◆ Problem statement
Return the lines below exactly, from the first line to the line that contains "return (a *". Leave out pictures.

+++

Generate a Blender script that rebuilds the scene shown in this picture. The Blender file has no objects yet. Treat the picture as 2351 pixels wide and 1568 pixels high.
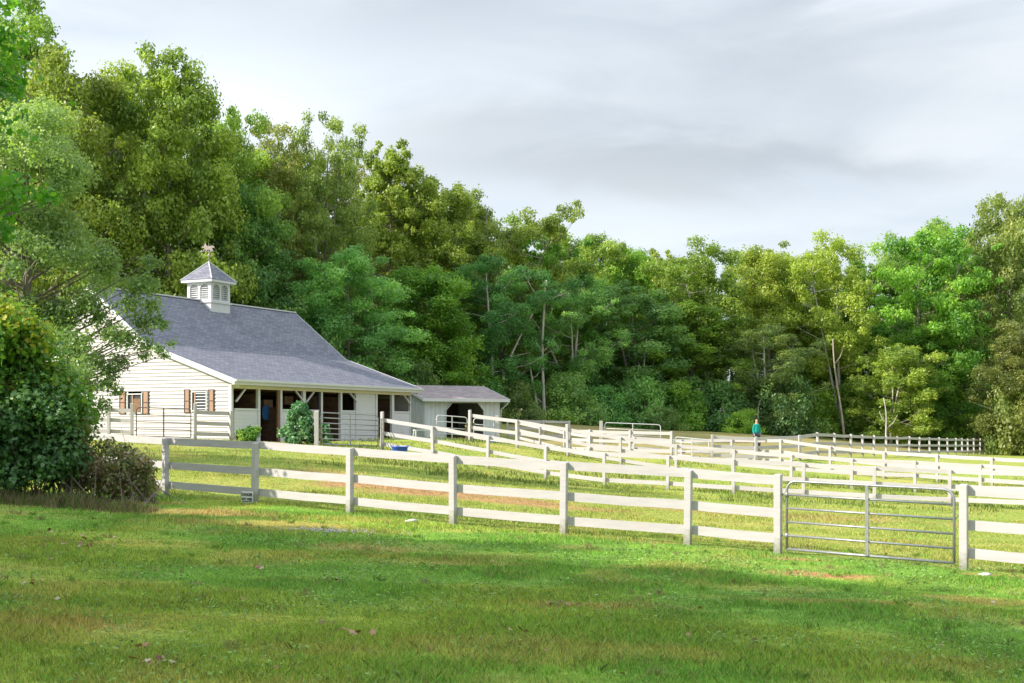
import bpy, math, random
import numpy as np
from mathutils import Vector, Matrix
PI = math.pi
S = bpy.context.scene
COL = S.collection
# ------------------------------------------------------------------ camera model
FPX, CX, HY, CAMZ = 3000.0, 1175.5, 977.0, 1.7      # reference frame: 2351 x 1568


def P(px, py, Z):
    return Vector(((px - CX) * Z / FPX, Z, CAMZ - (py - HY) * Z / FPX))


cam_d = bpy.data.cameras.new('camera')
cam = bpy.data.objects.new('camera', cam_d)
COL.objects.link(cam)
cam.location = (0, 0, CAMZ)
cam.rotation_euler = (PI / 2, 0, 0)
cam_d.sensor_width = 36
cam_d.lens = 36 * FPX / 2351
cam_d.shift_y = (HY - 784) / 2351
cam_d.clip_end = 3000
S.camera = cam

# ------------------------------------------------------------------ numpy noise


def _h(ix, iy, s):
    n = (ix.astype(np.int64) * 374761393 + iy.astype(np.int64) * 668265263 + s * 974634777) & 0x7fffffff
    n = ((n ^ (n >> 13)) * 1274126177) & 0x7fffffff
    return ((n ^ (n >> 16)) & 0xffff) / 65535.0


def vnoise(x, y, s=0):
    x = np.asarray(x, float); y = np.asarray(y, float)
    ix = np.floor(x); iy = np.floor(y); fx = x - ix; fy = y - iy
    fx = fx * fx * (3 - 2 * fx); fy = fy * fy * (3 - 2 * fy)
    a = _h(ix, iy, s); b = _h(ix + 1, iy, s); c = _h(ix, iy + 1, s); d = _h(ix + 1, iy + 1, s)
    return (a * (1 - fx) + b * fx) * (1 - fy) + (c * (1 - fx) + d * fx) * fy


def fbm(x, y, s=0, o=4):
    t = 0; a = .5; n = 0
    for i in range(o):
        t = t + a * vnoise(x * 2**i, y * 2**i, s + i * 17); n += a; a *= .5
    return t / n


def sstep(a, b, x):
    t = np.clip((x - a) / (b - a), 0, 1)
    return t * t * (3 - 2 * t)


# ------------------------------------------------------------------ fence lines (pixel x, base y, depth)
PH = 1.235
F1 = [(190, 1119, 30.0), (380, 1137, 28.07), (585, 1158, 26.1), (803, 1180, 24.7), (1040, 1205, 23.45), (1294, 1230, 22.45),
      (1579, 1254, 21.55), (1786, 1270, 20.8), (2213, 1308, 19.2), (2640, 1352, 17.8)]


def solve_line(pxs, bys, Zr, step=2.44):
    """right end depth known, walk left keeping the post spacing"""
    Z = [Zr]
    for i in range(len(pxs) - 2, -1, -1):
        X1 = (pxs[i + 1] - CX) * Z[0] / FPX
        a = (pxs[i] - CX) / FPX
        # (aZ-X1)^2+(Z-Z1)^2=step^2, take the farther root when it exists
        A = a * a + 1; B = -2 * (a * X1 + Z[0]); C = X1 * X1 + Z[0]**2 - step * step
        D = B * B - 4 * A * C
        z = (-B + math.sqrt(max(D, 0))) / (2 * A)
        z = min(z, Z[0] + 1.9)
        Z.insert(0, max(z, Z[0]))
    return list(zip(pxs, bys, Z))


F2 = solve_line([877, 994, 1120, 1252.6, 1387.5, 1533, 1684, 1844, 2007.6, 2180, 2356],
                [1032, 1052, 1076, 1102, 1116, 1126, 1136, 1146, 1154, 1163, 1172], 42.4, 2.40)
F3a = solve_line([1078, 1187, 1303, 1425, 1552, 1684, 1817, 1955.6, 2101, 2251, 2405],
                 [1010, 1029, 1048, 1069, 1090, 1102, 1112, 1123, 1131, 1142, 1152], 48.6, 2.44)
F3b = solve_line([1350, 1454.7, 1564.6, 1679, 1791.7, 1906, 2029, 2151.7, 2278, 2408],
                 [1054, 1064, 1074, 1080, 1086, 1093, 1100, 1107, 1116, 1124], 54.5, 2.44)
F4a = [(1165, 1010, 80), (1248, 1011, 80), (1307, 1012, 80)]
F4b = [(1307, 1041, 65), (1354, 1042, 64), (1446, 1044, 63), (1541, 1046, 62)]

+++

◆ Problem solution
Generate a Blender script that rebuilds the scene shown in this picture. The Blender file has no objects yet. Treat the picture as 2351 pixels wide and 1568 pixels high.
import bpy, math, random
import numpy as np
from mathutils import Vector, Matrix
PI = math.pi
S = bpy.context.scene
COL = S.collection
# ------------------------------------------------------------------ camera model
FPX, CX, HY, CAMZ = 3000.0, 1175.5, 977.0, 1.7      # reference frame: 2351 x 1568


def P(px, py, Z):
    return Vector(((px - CX) * Z / FPX, Z, CAMZ - (py - HY) * Z / FPX))


cam_d = bpy.data.cameras.new('camera')
cam = bpy.data.objects.new('camera', cam_d)
COL.objects.link(cam)
cam.location = (0, 0, CAMZ)
cam.rotation_euler = (PI / 2, 0, 0)
cam_d.sensor_width = 36
cam_d.lens = 36 * FPX / 2351
cam_d.shift_y = (HY - 784) / 2351
cam_d.clip_end = 3000
S.camera = cam

# ------------------------------------------------------------------ numpy noise


def _h(ix, iy, s):
    n = (ix.astype(np.int64) * 374761393 + iy.astype(np.int64) * 668265263 + s * 974634777) & 0x7fffffff
    n = ((n ^ (n >> 13)) * 1274126177) & 0x7fffffff
    return ((n ^ (n >> 16)) & 0xffff) / 65535.0


def vnoise(x, y, s=0):
    x = np.asarray(x, float); y = np.asarray(y, float)
    ix = np.floor(x); iy = np.floor(y); fx = x - ix; fy = y - iy
    fx = fx * fx * (3 - 2 * fx); fy = fy * fy * (3 - 2 * fy)
    a = _h(ix, iy, s); b = _h(ix + 1, iy, s); c = _h(ix, iy + 1, s); d = _h(ix + 1, iy + 1, s)
    return (a * (1 - fx) + b * fx) * (1 - fy) + (c * (1 - fx) + d * fx) * fy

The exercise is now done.